• _Available data_:
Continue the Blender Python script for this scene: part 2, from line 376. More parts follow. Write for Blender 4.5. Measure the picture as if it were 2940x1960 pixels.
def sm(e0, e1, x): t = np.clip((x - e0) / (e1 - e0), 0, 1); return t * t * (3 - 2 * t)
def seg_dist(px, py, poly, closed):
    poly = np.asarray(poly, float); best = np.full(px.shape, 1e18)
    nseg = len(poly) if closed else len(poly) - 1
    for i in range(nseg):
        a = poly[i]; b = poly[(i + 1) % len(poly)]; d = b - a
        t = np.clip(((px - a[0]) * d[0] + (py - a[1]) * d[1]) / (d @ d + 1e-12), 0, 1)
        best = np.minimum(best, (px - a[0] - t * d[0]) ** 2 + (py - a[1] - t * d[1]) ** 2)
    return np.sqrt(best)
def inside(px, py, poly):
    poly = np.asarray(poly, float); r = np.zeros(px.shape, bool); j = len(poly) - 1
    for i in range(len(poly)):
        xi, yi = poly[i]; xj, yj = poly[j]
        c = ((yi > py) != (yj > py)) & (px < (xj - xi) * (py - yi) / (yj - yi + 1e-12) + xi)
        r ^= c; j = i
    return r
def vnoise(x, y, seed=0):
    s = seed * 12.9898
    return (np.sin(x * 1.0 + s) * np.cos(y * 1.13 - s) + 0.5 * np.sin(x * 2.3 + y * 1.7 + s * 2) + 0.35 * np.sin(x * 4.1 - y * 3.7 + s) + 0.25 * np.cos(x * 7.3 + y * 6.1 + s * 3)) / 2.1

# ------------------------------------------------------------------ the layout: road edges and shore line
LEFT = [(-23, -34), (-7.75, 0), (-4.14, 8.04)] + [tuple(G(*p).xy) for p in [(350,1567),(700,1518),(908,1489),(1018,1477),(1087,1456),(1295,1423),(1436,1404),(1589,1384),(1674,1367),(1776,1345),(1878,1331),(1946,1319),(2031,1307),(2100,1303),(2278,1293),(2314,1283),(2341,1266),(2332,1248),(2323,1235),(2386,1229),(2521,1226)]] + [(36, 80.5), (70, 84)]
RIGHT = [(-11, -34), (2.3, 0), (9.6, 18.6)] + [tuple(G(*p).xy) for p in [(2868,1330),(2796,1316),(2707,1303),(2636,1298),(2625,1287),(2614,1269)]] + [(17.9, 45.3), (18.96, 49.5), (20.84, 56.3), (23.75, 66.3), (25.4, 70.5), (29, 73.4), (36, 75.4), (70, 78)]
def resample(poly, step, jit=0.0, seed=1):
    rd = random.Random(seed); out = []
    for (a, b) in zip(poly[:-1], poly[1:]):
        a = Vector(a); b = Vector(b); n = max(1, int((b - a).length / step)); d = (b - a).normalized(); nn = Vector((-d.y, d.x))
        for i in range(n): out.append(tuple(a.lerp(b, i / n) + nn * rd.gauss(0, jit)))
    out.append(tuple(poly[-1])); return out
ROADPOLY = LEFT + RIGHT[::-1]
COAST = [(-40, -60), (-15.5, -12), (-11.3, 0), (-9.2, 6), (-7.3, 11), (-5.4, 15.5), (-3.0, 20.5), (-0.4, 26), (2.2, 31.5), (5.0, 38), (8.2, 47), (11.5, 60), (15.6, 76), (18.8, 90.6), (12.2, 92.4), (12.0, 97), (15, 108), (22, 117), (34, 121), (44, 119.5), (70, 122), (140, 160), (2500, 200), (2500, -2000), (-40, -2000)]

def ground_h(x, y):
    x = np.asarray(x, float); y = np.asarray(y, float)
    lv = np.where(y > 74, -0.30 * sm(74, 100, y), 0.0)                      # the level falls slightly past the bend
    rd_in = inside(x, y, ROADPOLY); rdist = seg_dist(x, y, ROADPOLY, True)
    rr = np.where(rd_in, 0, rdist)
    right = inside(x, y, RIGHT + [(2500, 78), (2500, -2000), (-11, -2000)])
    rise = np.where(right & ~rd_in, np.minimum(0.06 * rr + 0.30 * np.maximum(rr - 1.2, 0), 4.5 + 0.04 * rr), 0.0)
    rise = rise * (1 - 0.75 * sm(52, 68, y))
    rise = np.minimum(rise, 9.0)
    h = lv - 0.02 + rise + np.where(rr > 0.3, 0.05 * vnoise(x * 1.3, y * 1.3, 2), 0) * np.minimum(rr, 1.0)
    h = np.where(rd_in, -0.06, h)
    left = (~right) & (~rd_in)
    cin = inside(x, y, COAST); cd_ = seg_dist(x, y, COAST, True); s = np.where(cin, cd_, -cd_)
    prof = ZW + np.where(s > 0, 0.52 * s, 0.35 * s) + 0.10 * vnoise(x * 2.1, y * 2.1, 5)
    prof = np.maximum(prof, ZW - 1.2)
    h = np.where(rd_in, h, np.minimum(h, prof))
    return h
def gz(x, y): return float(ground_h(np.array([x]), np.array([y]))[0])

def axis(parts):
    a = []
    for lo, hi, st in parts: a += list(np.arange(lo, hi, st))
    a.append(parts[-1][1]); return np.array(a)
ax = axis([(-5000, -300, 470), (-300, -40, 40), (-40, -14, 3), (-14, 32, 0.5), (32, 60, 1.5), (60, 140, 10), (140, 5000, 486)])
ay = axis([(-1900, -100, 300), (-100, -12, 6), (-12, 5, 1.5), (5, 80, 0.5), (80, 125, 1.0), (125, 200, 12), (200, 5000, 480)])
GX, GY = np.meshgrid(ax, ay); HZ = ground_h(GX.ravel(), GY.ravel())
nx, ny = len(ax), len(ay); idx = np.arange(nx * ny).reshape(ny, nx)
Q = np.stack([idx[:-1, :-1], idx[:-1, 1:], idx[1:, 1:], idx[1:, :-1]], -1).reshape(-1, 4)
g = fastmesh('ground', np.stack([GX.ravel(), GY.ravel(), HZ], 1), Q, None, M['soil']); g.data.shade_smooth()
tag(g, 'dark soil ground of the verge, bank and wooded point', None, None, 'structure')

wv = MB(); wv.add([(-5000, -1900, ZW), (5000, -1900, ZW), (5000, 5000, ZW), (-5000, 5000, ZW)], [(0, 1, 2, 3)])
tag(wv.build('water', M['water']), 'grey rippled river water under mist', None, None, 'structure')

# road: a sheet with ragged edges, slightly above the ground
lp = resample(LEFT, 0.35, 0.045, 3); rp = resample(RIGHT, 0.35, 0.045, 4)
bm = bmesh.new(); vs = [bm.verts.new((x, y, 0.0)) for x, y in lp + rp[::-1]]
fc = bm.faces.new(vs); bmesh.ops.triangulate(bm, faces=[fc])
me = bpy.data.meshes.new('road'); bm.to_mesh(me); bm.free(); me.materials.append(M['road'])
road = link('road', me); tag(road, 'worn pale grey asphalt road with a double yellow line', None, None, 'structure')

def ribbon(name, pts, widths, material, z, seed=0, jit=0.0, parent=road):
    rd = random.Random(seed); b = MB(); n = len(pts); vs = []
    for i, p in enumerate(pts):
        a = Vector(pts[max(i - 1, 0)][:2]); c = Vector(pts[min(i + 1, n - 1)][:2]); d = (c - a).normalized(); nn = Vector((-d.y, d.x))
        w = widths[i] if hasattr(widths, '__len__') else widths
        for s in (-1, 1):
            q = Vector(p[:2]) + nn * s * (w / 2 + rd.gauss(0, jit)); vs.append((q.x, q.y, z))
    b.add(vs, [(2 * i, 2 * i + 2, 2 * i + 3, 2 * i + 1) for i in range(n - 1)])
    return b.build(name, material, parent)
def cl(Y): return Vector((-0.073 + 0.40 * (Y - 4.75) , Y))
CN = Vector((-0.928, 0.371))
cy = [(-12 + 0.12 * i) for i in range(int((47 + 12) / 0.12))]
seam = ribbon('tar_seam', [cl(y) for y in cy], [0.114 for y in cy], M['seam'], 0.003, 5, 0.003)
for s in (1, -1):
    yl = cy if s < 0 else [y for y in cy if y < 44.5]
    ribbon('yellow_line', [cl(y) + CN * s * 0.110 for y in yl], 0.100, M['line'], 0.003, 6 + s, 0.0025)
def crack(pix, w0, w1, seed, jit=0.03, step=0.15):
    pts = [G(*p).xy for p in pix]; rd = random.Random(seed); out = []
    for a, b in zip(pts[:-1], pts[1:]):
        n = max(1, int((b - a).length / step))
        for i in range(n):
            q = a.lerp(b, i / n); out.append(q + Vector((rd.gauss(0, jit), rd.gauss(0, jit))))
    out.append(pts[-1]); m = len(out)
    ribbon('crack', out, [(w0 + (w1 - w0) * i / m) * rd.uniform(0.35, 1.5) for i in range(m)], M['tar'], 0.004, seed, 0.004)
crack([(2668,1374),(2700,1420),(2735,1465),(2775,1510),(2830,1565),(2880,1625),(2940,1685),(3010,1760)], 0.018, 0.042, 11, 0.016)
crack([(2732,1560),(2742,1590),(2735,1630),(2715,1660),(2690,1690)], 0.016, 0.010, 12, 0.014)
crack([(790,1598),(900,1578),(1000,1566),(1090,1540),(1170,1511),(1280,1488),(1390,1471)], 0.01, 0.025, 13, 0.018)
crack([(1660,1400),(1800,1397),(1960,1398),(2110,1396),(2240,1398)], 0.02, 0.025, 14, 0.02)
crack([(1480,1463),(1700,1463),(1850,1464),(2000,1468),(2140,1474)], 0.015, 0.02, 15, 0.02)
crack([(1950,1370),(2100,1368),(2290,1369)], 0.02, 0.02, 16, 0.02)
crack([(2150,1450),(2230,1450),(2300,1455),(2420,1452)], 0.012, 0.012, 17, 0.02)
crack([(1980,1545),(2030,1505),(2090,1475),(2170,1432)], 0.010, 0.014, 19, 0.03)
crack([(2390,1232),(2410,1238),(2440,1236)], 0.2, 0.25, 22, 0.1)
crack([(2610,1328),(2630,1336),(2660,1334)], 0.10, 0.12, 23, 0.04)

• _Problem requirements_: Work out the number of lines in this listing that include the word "parts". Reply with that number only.

• _Reply to the task_: 4